Saneamento, saneamento, saneamento... A idéia, também, de realizar cobrança pelo uso da água tem sido utilizada e confere ao utilizador o ônus de sua captação, tratamento, o custo ambiental em si. Por outro lado, como as cidades dependem de seus estoques hídricos, deve-se cobrar do poder público a criação e o fortalecimento de Unidades de Conservação (áreas legalmente protegidas) que efetivamente protejam nascentes e corpos d’água da ação destrutiva da atividade humana.
14.Além da água, que outro(s) recurso(s) pode ser prejudicado pela expansão ou descontrole das megacidades?
Como já falamos: solo, atmosfera (ar), florestas, fauna... Não há recurso natural que não seja afetado.
15. Quais são as perspectivas e modelos para que no futuro as megacidades se tornem eco cidades?
A economia de escala (produção e comercialização em massa de bens e serviços) que elas proporcionam também pode ser a chave para se implantar uma rede de energia produzida por painéis solares em cada edifício, em cada telhado, por exemplo. Ou universalizar aquecimento solar de água de banho, facilitar construção de aterros sanitários proporcionais ao tamanho da cidade, viabilizar grandes usinas de triagem e reciclagem de resíduos, difundir sistemas de reuso de água (reutilizar parte da água nas residências e indústrias) e de captação de água de chuva...
16. Os pontos negativos ocasionados pelo crescimento desenfreado, tais como a destruição de mananciais, podem afetar a pesca?

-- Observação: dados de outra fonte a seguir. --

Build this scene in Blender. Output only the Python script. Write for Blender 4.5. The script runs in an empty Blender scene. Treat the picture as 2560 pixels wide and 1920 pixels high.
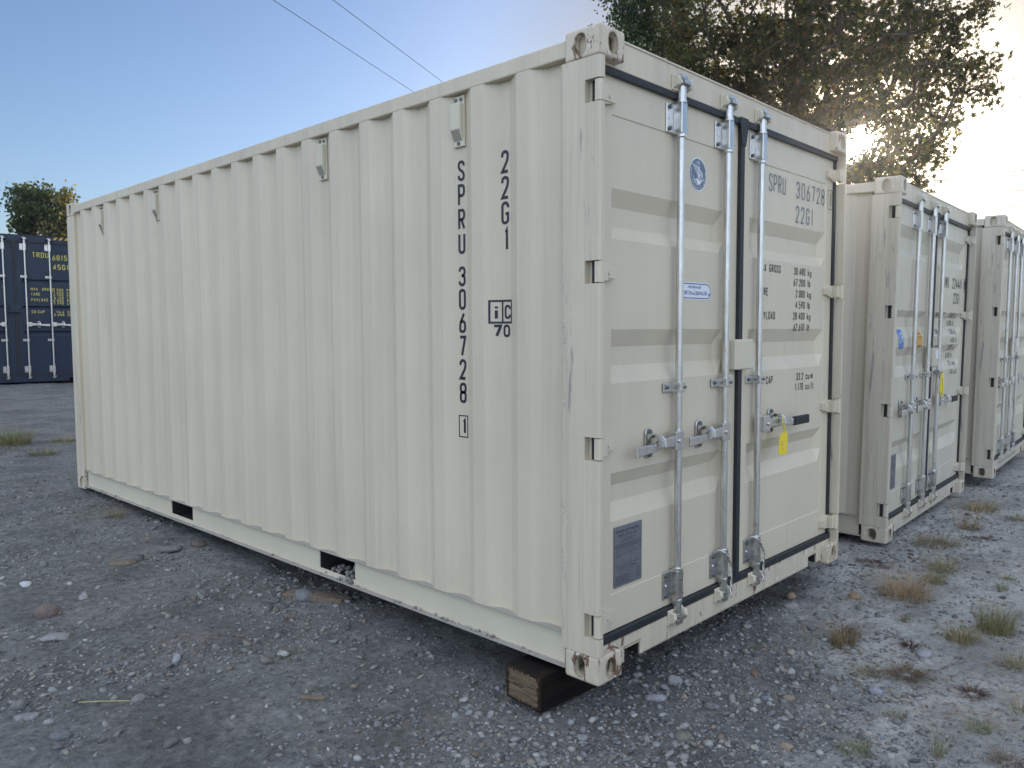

Sem dúvida. Isso já está acontecendo. O berço das espécies marinhas é o mangue, ecossistema altamente ameaçado. Um dos elementos que garantem a qualidade de um corpo d’água é a mata ciliar, aquela nas margens dos rios, que evita o assoreamento (e perda de navegabilidade) e a perda de espécies animais que dependem daquela vegetação e ambiente. A ocupação das margens de rios é fato em ambientes urbanos e na expansão das cidades são as áreas que preferencialmente são invadidas e degradadas. Em todo o planeta são observadas grandes reduções dos resultados das ações de pesca, tanto devido à degradação desses recursos naturais, quanto pelo que chamam de “overfishing”, ou seja, excesso de coleta de peixes e frutos do mar, devido à imensa demanda de alimentos imposta pelo aumento crítico da população mundial. Raven & Berg (em Environment, 2004) afirmaram que a Rede de Conservação de Peixes Marinhos (Marine Fish Conservation Network), uma coalizão de mais de 150 organizações ambientais, empresas, grupos de pesca recreativa e instituições científicas, declararam que os estoques internacionais de peixes não chegam a metade do nível desejado para a sustentabilidade das atividades pesqueiras.